Return every line below as is, leaving out the pictures.

++++ Data provided

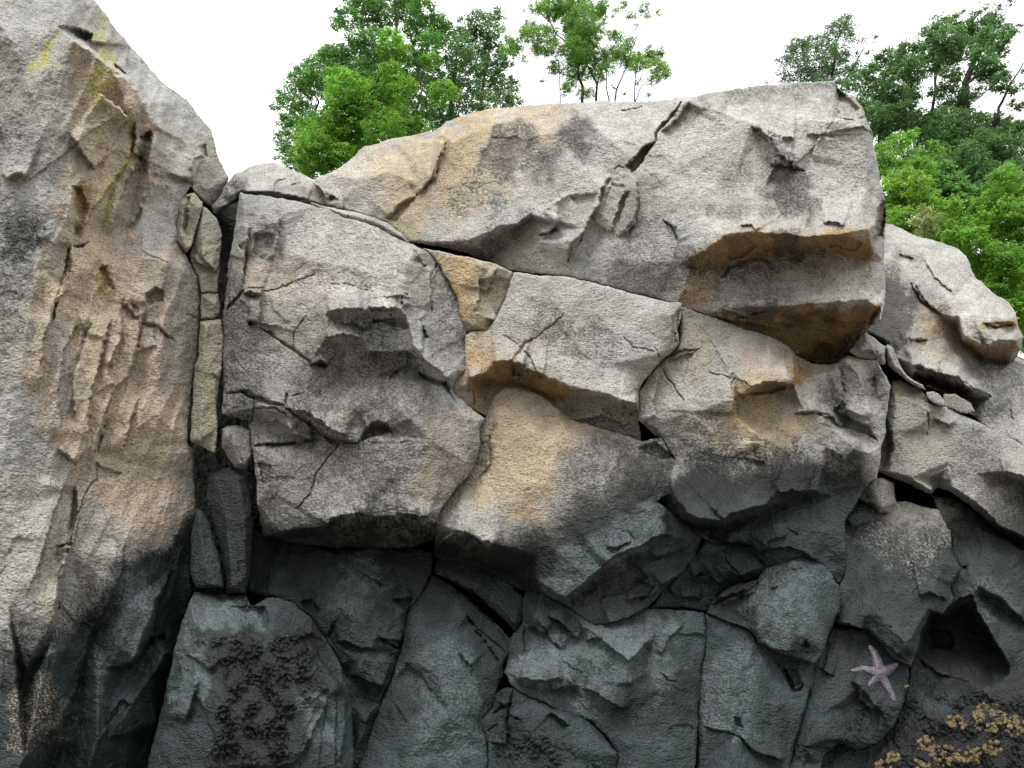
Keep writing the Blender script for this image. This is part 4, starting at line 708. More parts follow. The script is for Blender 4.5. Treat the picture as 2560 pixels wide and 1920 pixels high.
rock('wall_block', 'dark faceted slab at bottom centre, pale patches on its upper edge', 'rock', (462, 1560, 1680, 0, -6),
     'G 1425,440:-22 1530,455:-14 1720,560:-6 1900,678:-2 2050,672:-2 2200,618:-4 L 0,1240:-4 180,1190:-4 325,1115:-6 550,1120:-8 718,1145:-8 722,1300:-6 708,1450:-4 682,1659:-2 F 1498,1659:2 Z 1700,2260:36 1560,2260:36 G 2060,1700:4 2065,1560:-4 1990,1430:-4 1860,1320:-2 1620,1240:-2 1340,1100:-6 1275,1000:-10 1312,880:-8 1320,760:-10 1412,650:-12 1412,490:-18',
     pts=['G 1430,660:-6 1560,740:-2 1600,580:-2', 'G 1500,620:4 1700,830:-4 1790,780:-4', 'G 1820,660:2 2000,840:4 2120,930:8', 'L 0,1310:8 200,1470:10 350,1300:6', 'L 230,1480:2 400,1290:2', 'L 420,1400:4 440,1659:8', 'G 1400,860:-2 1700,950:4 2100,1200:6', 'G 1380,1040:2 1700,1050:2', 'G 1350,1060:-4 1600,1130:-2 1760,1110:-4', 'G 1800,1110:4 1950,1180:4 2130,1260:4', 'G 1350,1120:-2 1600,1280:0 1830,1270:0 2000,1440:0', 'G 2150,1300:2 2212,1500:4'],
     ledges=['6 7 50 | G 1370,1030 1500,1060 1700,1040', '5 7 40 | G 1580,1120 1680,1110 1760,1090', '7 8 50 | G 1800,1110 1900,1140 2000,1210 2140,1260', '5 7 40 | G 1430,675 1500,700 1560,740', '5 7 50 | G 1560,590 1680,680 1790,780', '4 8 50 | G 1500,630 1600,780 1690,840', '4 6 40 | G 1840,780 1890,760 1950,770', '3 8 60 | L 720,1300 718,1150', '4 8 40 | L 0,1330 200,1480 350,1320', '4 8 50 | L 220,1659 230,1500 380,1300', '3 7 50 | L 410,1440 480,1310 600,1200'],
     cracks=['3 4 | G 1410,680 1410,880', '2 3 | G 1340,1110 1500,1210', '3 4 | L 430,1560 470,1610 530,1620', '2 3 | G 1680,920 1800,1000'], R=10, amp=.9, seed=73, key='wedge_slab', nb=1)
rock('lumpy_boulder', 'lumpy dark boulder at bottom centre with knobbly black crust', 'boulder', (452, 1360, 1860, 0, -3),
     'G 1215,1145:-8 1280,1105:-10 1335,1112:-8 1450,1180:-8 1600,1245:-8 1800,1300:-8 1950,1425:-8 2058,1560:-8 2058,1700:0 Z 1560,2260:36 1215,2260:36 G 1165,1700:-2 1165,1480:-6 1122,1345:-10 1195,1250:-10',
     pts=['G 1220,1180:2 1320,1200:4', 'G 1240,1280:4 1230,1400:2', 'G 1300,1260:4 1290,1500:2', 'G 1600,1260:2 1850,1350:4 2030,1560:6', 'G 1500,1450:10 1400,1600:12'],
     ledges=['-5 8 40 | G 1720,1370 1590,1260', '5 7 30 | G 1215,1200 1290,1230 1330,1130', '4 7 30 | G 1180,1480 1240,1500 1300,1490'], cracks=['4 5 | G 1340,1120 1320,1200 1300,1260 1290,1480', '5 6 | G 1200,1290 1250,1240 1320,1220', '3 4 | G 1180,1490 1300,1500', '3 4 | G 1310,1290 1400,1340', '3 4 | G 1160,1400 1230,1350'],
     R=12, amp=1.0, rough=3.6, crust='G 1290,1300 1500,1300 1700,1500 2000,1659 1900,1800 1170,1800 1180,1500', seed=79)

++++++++

→ Answer for this exercise:
Keep writing the Blender script for this image. This is part 4, starting at line 708. More parts follow. The script is for Blender 4.5. Treat the picture as 2560 pixels wide and 1920 pixels high.
rock('wall_block', 'dark faceted slab at bottom centre, pale patches on its upper edge', 'rock', (462, 1560, 1680, 0, -6),
     'G 1425,440:-22 1530,455:-14 1720,560:-6 1900,678:-2 2050,672:-2 2200,618:-4 L 0,1240:-4 180,1190:-4 325,1115:-6 550,1120:-8 718,1145:-8 722,1300:-6 708,1450:-4 682,1659:-2 F 1498,1659:2 Z 1700,2260:36 1560,2260:36 G 2060,1700:4 2065,1560:-4 1990,1430:-4 1860,1320:-2 1620,1240:-2 1340,1100:-6 1275,1000:-10 1312,880:-8 1320,760:-10 1412,650:-12 1412,490:-18',
     pts=['G 1430,660:-6 1560,740:-2 1600,580:-2', 'G 1500,620:4 1700,830:-4 1790,780:-4', 'G 1820,660:2 2000,840:4 2120,930:8', 'L 0,1310:8 200,1470:10 350,1300:6', 'L 230,1480:2 400,1290:2', 'L 420,1400:4 440,1659:8', 'G 1400,860:-2 1700,950:4 2100,1200:6', 'G 1380,1040:2 1700,1050:2', 'G 1350,1060:-4 1600,1130:-2 1760,1110:-4', 'G 1800,1110:4 1950,1180:4 2130,1260:4', 'G 1350,1120:-2 1600,1280:0 1830,1270:0 2000,1440:0', 'G 2150,1300:2 2212,1500:4'],
     ledges=['6 7 50 | G 1370,1030 1500,1060 1700,1040', '5 7 40 | G 1580,1120 1680,1110 1760,1090', '7 8 50 | G 1800,1110 1900,1140 2000,1210 2140,1260', '5 7 40 | G 1430,675 1500,700 1560,740', '5 7 50 | G 1560,590 1680,680 1790,780', '4 8 50 | G 1500,630 1600,780 1690,840', '4 6 40 | G 1840,780 1890,760 1950,770', '3 8 60 | L 720,1300 718,1150', '4 8 40 | L 0,1330 200,1480 350,1320', '4 8 50 | L 220,1659 230,1500 380,1300', '3 7 50 | L 410,1440 480,1310 600,1200'],
     cracks=['3 4 | G 1410,680 1410,880', '2 3 | G 1340,1110 1500,1210', '3 4 | L 430,1560 470,1610 530,1620', '2 3 | G 1680,920 1800,1000'], R=10, amp=.9, seed=73, key='wedge_slab', nb=1)
rock('lumpy_boulder', 'lumpy dark boulder at bottom centre with knobbly black crust', 'boulder', (452, 1360, 1860, 0, -3),
     'G 1215,1145:-8 1280,1105:-10 1335,1112:-8 1450,1180:-8 1600,1245:-8 1800,1300:-8 1950,1425:-8 2058,1560:-8 2058,1700:0 Z 1560,2260:36 1215,2260:36 G 1165,1700:-2 1165,1480:-6 1122,1345:-10 1195,1250:-10',
     pts=['G 1220,1180:2 1320,1200:4', 'G 1240,1280:4 1230,1400:2', 'G 1300,1260:4 1290,1500:2', 'G 1600,1260:2 1850,1350:4 2030,1560:6', 'G 1500,1450:10 1400,1600:12'],
     ledges=['-5 8 40 | G 1720,1370 1590,1260', '5 7 30 | G 1215,1200 1290,1230 1330,1130', '4 7 30 | G 1180,1480 1240,1500 1300,1490'], cracks=['4 5 | G 1340,1120 1320,1200 1300,1260 1290,1480', '5 6 | G 1200,1290 1250,1240 1320,1220', '3 4 | G 1180,1490 1300,1500', '3 4 | G 1310,1290 1400,1340', '3 4 | G 1160,1400 1230,1350'],
     R=12, amp=1.0, rough=3.6, crust='G 1290,1300 1500,1300 1700,1500 2000,1659 1900,1800 1170,1800 1180,1500', seed=79)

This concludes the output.